Devs -

Through a conversation with a computer science person, I've learned that
Fineract should have a clearly articulated approach with regard to
idempotency.  This is particularly true when thinking about how fineract
interacts with payment systems.

"When building a system to move money, it is paramount that operations that
move money are idempotent. Failure to do this might result in accidentally
double charging your customer, or paying a vendor multiple times. The risk
of this happening is elevated based on the way software is typically built
today, since developers take advantage of scalable systems that process
multiple items in parallel. "
(https://www.moderntreasury.com/journal/why-idempotency-matters-in-payments)

Or this article on Stripe engineering calling for liberal use of
Idempotency:

"The easiest way to address inconsistencies in distributed state caused by
failures is to implement server endpoints so that they’re idempotent, which
means that they can be called any number of times while guaranteeing that
side effects only occur once."  (https://stripe.com/blog/idempotency)

and this article in Apache Camel
https://camel.apache.org/camel-kafka-connector/latest/user-guide/idempotency.html

So, my understanding may be wrong and we've got this covered, or maybe we
just consider this overkill.  Perhaps there is something in the "magic"
that's developed in the CQRS plus in-memory database queuing and our clever
transaction state management, but... I don't know.

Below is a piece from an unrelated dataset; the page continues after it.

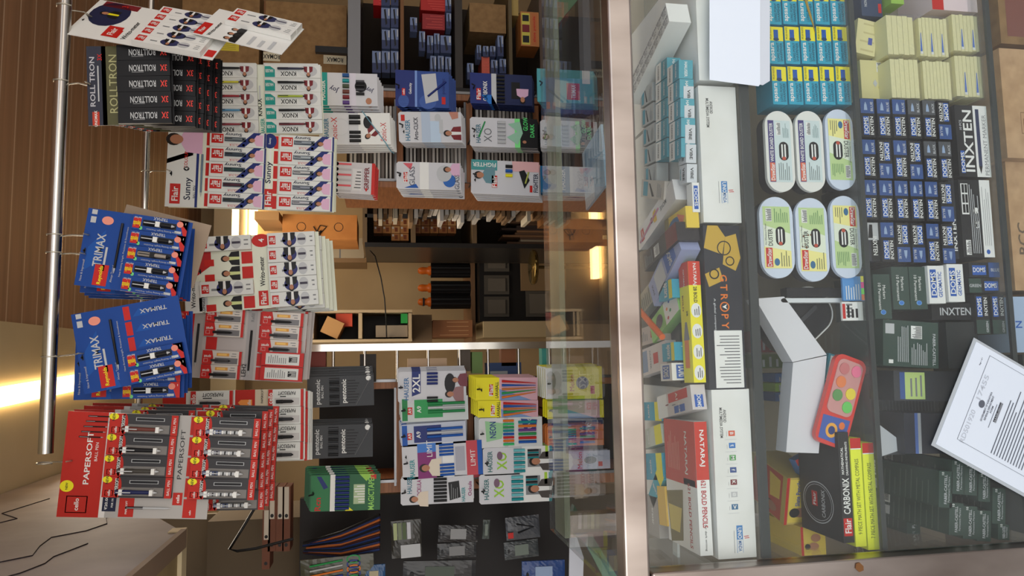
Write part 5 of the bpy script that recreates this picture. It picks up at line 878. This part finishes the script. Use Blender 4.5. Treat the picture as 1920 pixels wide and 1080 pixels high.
# paint set
f = Fr(P(1577, 752, 1.034), -20); t = thing('paint_set', 'red watercolour paint set with six colour pans under a clear lid', 'paint set', f); b = B(); RR = M((214,66,58), .3, 0, None, .5)
b.prism(stadium(172, 66, 6, 16), -12, 0, RR, True); put('tray', b.mesh('tray', f.k), None, t); b = B(); b.prism(stadium(104, 52, 6, 12), .1, 2.2, M((206,150,146), .2, 0, None, .6), True); b.v = [(x+26, y, z) for x, y, z in b.v]; put('well_plate', b.mesh('well_plate', f.k), None, t)
for u, v, c_ in ((60,12,(200,120,120)),(62,-13,(232,120,150)),(34,12,(226,130,80)),(18,-13,(232,210,70)),(8,12,(100,150,90)),(-8,-13,(110,200,100))): b = B(); b.prism([(u+11*math.cos(i*.39), v+10*math.sin(i*.39)) for i in range(16)], 2.3, 4, M(c_, .5)); tag(put('paint_pan', b.mesh('paint_pan', f.k), None, t))
b = B(); b.poly([(-80,-26),(-30,-28),(-34,28),(-78,26)], .4, M((70,96,170))); b.ell(-58,4,14,12,.7,M((236,170,70))); b.ell(-58,4,8,7,1,M((40,60,120))); b.ell(-44,-14,7,6,.9,M((230,120,60))); put('printed_picture', b.mesh('printed_picture', f.k), None, t)
gbox('teal_chalk_box', 1546, 1570, 664, 728, .05, M((60,150,170)), 'teal and white box leaning behind the top of the paint set', 'box', lambda d: (d.r(.2,.2,.95,.6,W_,1), d.t('classy',.3,.8,7,W_,0,2)), 1.09, roll=-18)
gbox('charm_label_card', 1577, 1620, 566, 601, .004, W_, 'small white card with drawn figures beside the paint set', 'card', lambda d: (d.r(.1,.02,.9,.16,RD,1), [d.l(.15,.22+.2*i,.9,.38+.2*i,K_,1,1,False,.7) for i in range(3)], [d.r(.2+.2*i,.2,.3+.2*i,.5,GY,1) for i in range(4)]), 1.03)
gbox('bright_striped_card', 1578, 1622, 518, 564, .004, M((90,150,210)), 'small card with neon pink, green and orange edge strips', 'card', lambda d: [d.r(.02+.25*i,.86,.26+.25*i,1,c_,1) for i, c_ in enumerate((ORG, M((120,230,60)), M((240,60,140)), YE))]+[d.l(.05,.1,.9,.8,W_,6)], 1.035)
# school boxes on the left
def d_car_t(d): x, y = d.q(.3, .45); d.b.ring(x, y, 40, 2, .5, LG, 30, 52); d.b.ring(x, y, 35, 1, .5, LG, 30, 46); d.r(.26,.3,.40,.44,RD,2); d.t('Flair',.33,.37,10,W_,0,3,24); d.t('CARBONIX',.3,.58,12,LG,0,2,52)
def d_car_f(d): d.r(.06,.1,.22,.9,RD,1); d.t('Flair',.15,.5,13,W_,0,2,26); d.t('CARBONIX',.42,.5,14,W_,0,1,66); d.t('MATHEMATICAL',.74,.3,5,W_,0,1,50); d.t('DRAWING INSTRUMENTS',.76,.7,4.5,W_,0,1,62)
def d_math(n):
    def g(d): d.r(.90,0,1,1,RD,1); d.r(.895,0,.905,1,W_,1.5); d.t(n+' PIECE MATH SET WITH METAL COMPASS',.46,.5,8,M((90,100,40)),0,2,138,False)
    return g
zs = P(1648, 930, 1.03)
gbox('math_set_box', 1621, 1644, 832, 1028, .10, M((232,240,60)), 'lower bright yellow math set box with a red end, at the bottom of the pile', 'box', d_math('7'), 1.025)
gbox('math_set_box', 1598, 1620, 823, 1022, .10, M((232,240,60)), 'upper bright yellow math set box with a red end, under the black box', 'box', d_math('9'), 1.025)
gbox('drawing_instrument_box', 1575, 1597, 812, 1015, .11, M((44,44,46), .4), 'black box of drawing instruments with a red logo, on the yellow boxes', 'box', d_car_f, 1.026, top=d_car_t)
def d_cb(d): d.r(.04,.1,.96,.9,M((236,208,84)),1); d.e(.25,.45,.1,.3,SKIN,2); d.e(.25,.28,.1,.15,K_,3); d.t('Slate Pencils',.66,.35,9,M((60,90,170)),0,2,50); d.t('DUSTLESS',.66,.65,8,RD,0,2,40); d.r(0,.0,1,.08,RD,2)
def d_ct(d): d.r(.02,.1,.98,.9,M((196,80,50)),1); d.t('CHOTA',.5,.35,14,M((230,200,110)),0,2,60); d.e(.2,.65,.1,.14,SKIN,2); d.e(.2,.6,.11,.1,K_,1.5); d.p([(.4,.6),(.9,.55),(.85,.85),(.45,.85)],M((236,200,80)),2)
gbox('slate_pencil_box', 1470, 1540, 893, 985, .12, M((206,180,90)), 'yellow and red slate pencil box tilted on another one, left of the white flap', 'box', d_cb, 1.15, roll=0, yaw=-14, top=d_ct)
gbox('slate_pencil_box', 1500, 1550, 988, 1040, .12, M((220,190,80)), 'yellow slate pencil box with two figures printed in the bottom left', 'box', lambda d: (d.r(0,0,1,.1,RD,1), d.e(.3,.5,.14,.22,SKIN,2), d.e(.6,.6,.14,.2,SKIN,2), d.e(.3,.25,.1,.12,K_,3)), 1.14)['label'] = 'yellow and red slate pencil box in the bottom corner beside the corner post'
gbox('blue_chalk_packet', 1500, 1545, 850, 910, .02, M((60,120,190)), 'blue packet with white writing squeezed behind the black instrument box', 'packet', lambda d: (d.t('Classic',.5,.5,13,W_,0,1,40), d.r(.8,0,1,.3,RD,1)), 1.14, roll=25)
gbox('ink_carton', 1414, 1484, 860, 960, .05, M((150,140,124)), 'dull brown carton marked in black capitals at the back of the middle shelf', 'carton', lambda d: d.t('INKT',.5,.7,12,K_,0,1,40), 1.25)
for i, (x0,x1,y0,y1,c_) in enumerate(((1478,1500,700,716,(60,110,180)),(1478,1510,718,734,(150,190,60)),(1478,1515,736,752,(50,90,150)),(1440,1470,620,660,(140,50,50)),(1440,1480,664,690,(90,110,50)))):
    gbox('stationery_packet', x0-26, 1500, y0, y1, .06, M(c_, .4), 'small coloured packet deep in the middle shelf behind the white flap', 'packet', lambda d: d.l(.1,.1,.9,.9,LG,5), 1.2, group='packets behind the white flap')
# ---- shelf 3
def eraser_slabs(x0, x1, y0, y1, n, blue, label, lab2):
    f, W0, H0 = place(x0, y0, x1, y1, 1.03); 
    for i in range(n):
        b = B(); w_ = H0/n; tl = random.uniform(-.6,.6)
        b.box(-W0/2+random.uniform(0,2), -H0/2+i*w_+.4, W0/2-random.uniform(0,2), -H0/2+(i+1)*w_-.4, -46, 0, M((232,224,170), .6)); dd = D(b, W0, H0, .2)
        if blue and i % 3 == 1: b.poly([(-W0*.4,-H0/2+(i+.3)*w_),(W0*.1,-H0/2+(i+.45)*w_),(W0*.1,-H0/2+(i+.6)*w_),(-W0*.4,-H0/2+(i+.9)*w_)], .3, M((60,110,200))); b.box(-W0*.44,-H0/2+(i+.2)*w_,-W0*.38,-H0/2+(i+.9)*w_,0,.6,W_)
        tag(put('chalk_slab', b.mesh('chalk_slab', f.k), f.m), label, 'box', lab2)
    b = B(); nU, nV = 12, 12; vs = [((a/nU-.5)*(W0+8), (c/nV-.5)*(H0+4), 2.0+random.uniform(0,1.6)-(3 if a in (0,nU) else 0)) for a in range(nU+1) for c in range(nV+1)]
    b.add(vs, [(a*(nV+1)+c, (a+1)*(nV+1)+c, (a+1)*(nV+1)+c+1, a*(nV+1)+c+1) for a in range(nU) for c in range(nV)], PLASTIC, True)
    tag(put('shrink_wrap', b.mesh('shrink_wrap', f.k), f.m), 'clear shrink wrap around '+lab2.replace('chalk slabs ', 'the cream slabs '), 'wrap')
eraser_slabs(1660,1716,28,104,5,False,'plain cream slab, one of those wrapped in the upper right block on the bottom shelf','chalk slabs in the plain right-hand block')
eraser_slabs(1667,1726,109,186,6,False,'plain cream slab, one of those wrapped in the plain block nearer the centre','chalk slabs in the plain left-hand block')
eraser_slabs(1720,1780,32,108,8,True,'cream slab with a blue stripe in the middle right-hand wrapped block','chalk slabs in the striped middle right block')
eraser_slabs(1728,1786,113,188,8,False,'cream slab without stripe in the middle wrapped block next to the marker boxes','chalk slabs in the middle left block')
eraser_slabs(1783,1838,26,98,7,True,'cream slab with a blue stripe in the lowest right-hand wrapped block','chalk slabs in the lowest right block')
eraser_slabs(1788,1846,103,184,7,True,'cream slab with a blue stripe in the lowest wrapped block above the carton','chalk slabs in the lowest left block')
gbox('chalk_carton', 1612, 1660, 112, 186, .1, M((214,206,150)), 'cream carton with a barcode and a small silver seal beside the plain block', 'box', lambda d: (d.r(.7,.7,.95,.9,W_,1), d.l(.71,.71,.94,.89,K_,8,2,True,.5), d.p([(.3,.6),(.4,.5),(.5,.6),(.4,.7)],LG,2), d.e(.3,.8,.05,.08,M((200,190,90)),1)), 1.06)
gbox('chalk_packet', 1604, 1645, 36, 104, .08, M((220,212,160)), 'clear wrapped cream packet leaning at the upper right of the bottom shelf', 'packet', lambda d: (d.l(0,.1,1,.9,M((200,190,140)),4,1,True,.2), d.r(.3,.6,.5,.8,M((80,90,170)),2)), 1.06, roll=-10)
gbox('dark_blue_packet', 1612, 1655, -40, 32, .08, M((50,66,96)), 'dark blue packet with a red badge at the upper right corner of the bottom shelf', 'packet', lambda d: (d.r(.1,.8,.35,.95,RD,1), d.t('NON DUST ERASER',.6,.2,6,LG,0,1,50)), 1.06)
gbox('pink_fabric_pack', 1740, 1836, -60, 22, .08, M((226,206,208)), 'pale pink pack at the right edge of the bottom shelf', 'pack', lambda d: d.r(0,0,.3,.25,RD,1), 1.04)
gbox('green_bag', 1668, 1695, -40, 8, .05, M((150,190,80)), 'light green packet at the right edge of the bottom shelf', 'packet', None, 1.05)
def d_inx(col, lab, flip=0):
    def g(d):
        s = (lambda a: 1-a) if flip else (lambda a: a); r0, r1 = sorted((s(.62), s(1))); d.r(r0, 0, r1, 1, col, 1); rot = 180 if flip else 0; ty = (lambda t: 1-t) if flip else (lambda t: t)
        x0, x1 = sorted((s(.06), s(.54))); t0, t1 = sorted((ty(.14), ty(.52))); d.r(x0, t0, x1, t1, DOM, 2); d.t('DOMS', s(.30), ty(.33), 9, W_, rot, 3, 31); t0, t1 = sorted((ty(.55), ty(.58))); d.r(x0, t0, x1, t1, W_, 2)
        d.t('INXTEN', s(.30), ty(.77), 6.5, W_, rot, 2, 35); d.t(lab, s(.80), ty(.82), 5, LG, rot, 2, 18); t0, t1 = sorted((ty(.2), ty(.45))); d.p([(s(.70),ty(.24)),(s(.70),ty(.5)),(s(.84),ty(.46)),(s(.92),ty(.37)),(s(.84),ty(.28))], M((150,170,200)), 2)
    return g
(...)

Or perhaps we haven't really had to think about this because we haven't had
that many large scale deployments and the scalability issues associated
with multiple parallel calls haven't come to the fore, or haven't come back
to the list. So, that's the intent of this email.

Do we have a need now for layering on Idempotency checks? What is the right
approach?  Has anyone already implemented this, or decided not to for very
good reasons?   What would be the right approach to this?  Implement
where?  Time limited to 3 hrs?  Etc...

So, this is a call to discuss.  I'm far from an expert on this.